Why pop-ups may be the retail environment of the future

As digital retail has become commonplace, revenue at traditional retailers has naturally begun to decline, even in landmark and legacy shopping districts like New York's 5th Avenue. It's no wonder, given the added convenience and often substantial cost-savings that online shopping can provide customers. Recently, however, a new approach to face-to-face retail has been gaining traction, which offers an alternative means for capturing some of the customers that digital retailers might otherwise snap up – pop-up shops.

Pop-up shops are a form of short-term, specialized retail that has begun to appear in more and more places around the country and the world. In the classic pop-up scenario, a retailer offers a select range of goods or services available for a short period of time – just a few days, in some instances – and usually at attractively low prices. It's a method of selling that stands in contrast to traditional retailers with their large stocks of goods, comparatively high overhead and fixed location.

The advantages for sellers are obvious: pop-up shops provide the opportunity to bring a refined service into several different markets without the risks of unsold inventory or the cost outlay of permanent store space. Furthermore, pop-ups are innovative and can be highly effective in the sense that their specialization offers a degree of uniqueness that is largely missing from full-line stores. An experience that feels exclusive – especially one with a fixed time limit on availability – tends to drive sales in a way that a permanent brick-and-mortar shop simply can't. Pop-up retail makes an established brand feel more modern, exposes it to different market segments and makes generating short-term excitement for things like product launches easier as well. This can make them an inviting option for larger, established brands and can even provide needed real-world interface, and another sales channel, for retailers that deal mainly online.

For any seller, this form of retail can be an especially fruitful approach when utilized where traditional retailers would have done business. The built-in infrastructure and benefits — parking, zoning and foot traffic, just to name a few – improve the retailer's chances of success immensely. However, for the owners of retail property accustomed to issuing long-term leases, pop-ups might seem to have a lot of downsides. Pop-up leases are short-term by nature, so the rate of turnover is generally increased. Broadly speaking, a reduced cost per-square-foot, often necessary to make the retailer's budget work, is also a fact of life. There's even the potential, though rare, for the value of the property to decrease over time. Much of the risk, and some of the cost, that once fell to tenants would solely be the owner's responsibility when leasing to a pop-up venture.
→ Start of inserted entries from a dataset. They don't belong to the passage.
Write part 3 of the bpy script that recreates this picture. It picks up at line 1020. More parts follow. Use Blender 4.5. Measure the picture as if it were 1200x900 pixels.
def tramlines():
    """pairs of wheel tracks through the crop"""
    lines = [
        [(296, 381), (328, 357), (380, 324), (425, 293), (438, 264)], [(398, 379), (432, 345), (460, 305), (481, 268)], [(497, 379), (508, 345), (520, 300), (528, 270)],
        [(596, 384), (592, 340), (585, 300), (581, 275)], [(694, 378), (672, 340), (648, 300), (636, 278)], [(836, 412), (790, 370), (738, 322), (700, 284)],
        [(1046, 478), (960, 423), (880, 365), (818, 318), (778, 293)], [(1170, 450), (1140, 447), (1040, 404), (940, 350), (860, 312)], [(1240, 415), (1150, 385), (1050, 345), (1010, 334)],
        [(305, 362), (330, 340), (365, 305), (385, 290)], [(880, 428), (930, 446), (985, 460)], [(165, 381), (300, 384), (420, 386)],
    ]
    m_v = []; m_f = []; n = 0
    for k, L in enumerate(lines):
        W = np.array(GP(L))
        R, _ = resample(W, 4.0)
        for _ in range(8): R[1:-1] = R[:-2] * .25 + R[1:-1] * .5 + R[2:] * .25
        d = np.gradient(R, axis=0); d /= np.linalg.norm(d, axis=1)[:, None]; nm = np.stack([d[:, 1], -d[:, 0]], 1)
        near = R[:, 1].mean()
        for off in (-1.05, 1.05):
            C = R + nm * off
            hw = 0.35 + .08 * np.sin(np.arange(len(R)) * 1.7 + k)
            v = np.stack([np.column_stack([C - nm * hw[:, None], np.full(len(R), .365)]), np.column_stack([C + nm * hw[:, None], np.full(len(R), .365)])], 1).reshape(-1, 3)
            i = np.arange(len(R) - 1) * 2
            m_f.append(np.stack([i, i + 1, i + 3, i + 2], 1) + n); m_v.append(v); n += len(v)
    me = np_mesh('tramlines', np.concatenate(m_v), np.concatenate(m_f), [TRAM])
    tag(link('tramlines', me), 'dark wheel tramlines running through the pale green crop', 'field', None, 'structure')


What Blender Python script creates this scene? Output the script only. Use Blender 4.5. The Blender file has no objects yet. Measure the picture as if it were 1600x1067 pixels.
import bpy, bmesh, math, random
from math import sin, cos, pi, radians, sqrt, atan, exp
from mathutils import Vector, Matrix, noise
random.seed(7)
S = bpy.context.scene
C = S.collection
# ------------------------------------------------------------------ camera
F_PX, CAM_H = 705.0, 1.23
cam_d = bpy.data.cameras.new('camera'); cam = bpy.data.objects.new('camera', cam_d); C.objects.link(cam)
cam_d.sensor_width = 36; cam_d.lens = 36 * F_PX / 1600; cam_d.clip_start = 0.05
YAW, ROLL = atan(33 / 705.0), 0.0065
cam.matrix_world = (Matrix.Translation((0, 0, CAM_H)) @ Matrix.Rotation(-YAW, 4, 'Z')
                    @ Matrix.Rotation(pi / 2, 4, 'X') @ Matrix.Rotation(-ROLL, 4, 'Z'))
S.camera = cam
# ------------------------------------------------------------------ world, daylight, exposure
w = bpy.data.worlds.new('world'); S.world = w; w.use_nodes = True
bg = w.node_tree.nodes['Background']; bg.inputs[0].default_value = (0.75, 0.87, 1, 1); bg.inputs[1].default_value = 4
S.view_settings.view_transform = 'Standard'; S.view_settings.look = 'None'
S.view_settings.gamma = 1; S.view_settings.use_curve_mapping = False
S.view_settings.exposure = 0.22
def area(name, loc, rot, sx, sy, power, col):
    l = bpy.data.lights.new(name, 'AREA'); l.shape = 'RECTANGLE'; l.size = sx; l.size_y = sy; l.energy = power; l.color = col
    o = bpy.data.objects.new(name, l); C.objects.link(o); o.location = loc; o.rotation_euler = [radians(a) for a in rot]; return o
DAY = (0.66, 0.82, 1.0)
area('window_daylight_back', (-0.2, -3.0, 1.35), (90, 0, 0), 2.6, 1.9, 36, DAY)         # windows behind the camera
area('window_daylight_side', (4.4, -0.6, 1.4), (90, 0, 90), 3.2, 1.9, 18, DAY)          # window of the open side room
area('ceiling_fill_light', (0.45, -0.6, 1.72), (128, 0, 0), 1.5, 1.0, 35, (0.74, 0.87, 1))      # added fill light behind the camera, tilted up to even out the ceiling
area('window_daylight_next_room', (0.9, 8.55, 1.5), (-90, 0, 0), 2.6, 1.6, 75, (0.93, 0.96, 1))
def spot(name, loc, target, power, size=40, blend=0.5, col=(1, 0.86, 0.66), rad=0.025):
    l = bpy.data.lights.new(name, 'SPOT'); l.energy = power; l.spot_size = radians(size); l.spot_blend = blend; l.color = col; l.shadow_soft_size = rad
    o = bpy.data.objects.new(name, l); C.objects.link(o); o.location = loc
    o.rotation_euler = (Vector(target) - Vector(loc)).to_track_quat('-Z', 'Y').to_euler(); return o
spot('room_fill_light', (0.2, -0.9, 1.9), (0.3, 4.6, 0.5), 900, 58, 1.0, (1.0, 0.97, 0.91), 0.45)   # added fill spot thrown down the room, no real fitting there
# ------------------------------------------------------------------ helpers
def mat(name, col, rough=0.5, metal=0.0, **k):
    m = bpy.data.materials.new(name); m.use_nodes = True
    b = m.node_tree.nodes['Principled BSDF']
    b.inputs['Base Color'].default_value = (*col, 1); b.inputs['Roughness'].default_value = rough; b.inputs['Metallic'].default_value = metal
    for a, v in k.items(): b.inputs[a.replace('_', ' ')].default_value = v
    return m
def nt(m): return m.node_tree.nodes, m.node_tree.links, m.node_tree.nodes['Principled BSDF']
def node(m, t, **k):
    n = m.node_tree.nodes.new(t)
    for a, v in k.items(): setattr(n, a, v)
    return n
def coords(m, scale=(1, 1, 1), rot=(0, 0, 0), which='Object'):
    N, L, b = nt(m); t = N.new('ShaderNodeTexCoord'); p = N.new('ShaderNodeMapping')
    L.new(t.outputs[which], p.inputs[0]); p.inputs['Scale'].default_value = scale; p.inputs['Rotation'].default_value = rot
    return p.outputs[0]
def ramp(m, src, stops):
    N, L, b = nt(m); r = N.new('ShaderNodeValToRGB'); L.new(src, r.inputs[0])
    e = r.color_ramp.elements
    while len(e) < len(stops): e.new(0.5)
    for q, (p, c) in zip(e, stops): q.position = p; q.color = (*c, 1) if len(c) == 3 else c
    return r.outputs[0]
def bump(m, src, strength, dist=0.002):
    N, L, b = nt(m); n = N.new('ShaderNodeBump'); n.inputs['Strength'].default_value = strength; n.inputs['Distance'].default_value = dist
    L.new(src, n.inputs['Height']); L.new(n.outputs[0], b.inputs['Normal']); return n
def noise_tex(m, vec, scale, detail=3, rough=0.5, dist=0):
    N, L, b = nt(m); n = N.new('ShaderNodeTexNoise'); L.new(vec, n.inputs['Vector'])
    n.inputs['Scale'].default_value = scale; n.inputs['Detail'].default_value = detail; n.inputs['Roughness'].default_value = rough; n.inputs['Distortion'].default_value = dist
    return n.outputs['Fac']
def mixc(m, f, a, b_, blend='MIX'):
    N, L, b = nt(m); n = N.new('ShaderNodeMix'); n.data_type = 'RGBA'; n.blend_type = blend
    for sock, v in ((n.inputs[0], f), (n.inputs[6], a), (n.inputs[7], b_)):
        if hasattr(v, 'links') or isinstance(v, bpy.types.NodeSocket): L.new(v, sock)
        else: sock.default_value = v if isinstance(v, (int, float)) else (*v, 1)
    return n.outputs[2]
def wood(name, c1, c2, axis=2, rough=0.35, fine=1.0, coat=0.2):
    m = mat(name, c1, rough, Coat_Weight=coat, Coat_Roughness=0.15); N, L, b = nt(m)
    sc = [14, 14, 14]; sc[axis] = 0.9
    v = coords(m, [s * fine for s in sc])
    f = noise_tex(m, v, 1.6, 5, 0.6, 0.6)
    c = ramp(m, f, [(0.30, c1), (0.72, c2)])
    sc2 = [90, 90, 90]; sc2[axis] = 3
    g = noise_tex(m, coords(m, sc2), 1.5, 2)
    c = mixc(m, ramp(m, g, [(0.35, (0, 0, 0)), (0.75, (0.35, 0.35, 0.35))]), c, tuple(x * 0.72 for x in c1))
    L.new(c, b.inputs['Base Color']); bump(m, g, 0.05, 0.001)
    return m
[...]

These worries are valid, but there are significant upsides for owners to consider pop ups as a viable and crucial market strategy for their properties. The most basic of these revolve around cost-benefit. Compared with traditional retailers, pop-up shops offer the chance to test a product in an uncertain market, rather than committing to the higher risk proposition of traditional retail models. Likewise, there's less of the risk that a pop-up will go under, as its longevity isn't factored into its success metrics. Pop ups are driven primarily by brand extensions to consumer marketing, product launches and trial locations. Since popups create their own spaces and return those spaces to their original form when vacating, there's very little maintenance required, reducing the carrying costs for vacant real estate and keeping the facilities from falling victim to vandalism.

Less quantifiable, but just as important to consider, are some of the soft benefits that come with pop-ups. For example, the fact that the presence of pop-up retailers creates excitement and buzz, which in turn draws new potential clients to the retail centers, is a form of cost-free promotion for the property owner. Pop-ups can also function as a way of testing markets for potential long-term clients — so a successful pop-up can mean a successful retail center.

Additionally, pop-ups can offer the opportunity to lease space that might not have seemed ideal to sellers previously. In addition to occupying vacant retail spaces in malls, for instance, pop-up retailers might wish to operate on historical sites or use pop-up vans at experiential locations, such as concerts or sporting events, which take business into areas that may not have been desirable or possible before – opening the landlord's options as much as the tenants.

Gradually, property owners are coming to recognize that the increased opportunities of pop-ups outweigh the risk of letting large retail spaces go dark. When handled properly and with cooperation between owner and retailer, there's great potential for property to have high turnover, but low vacancy with pop-up ventures.

Ultimately, this is why both smart retailers and smart landlords are pushing for more pop-ups — in all likelihood, they're the future of physical retail.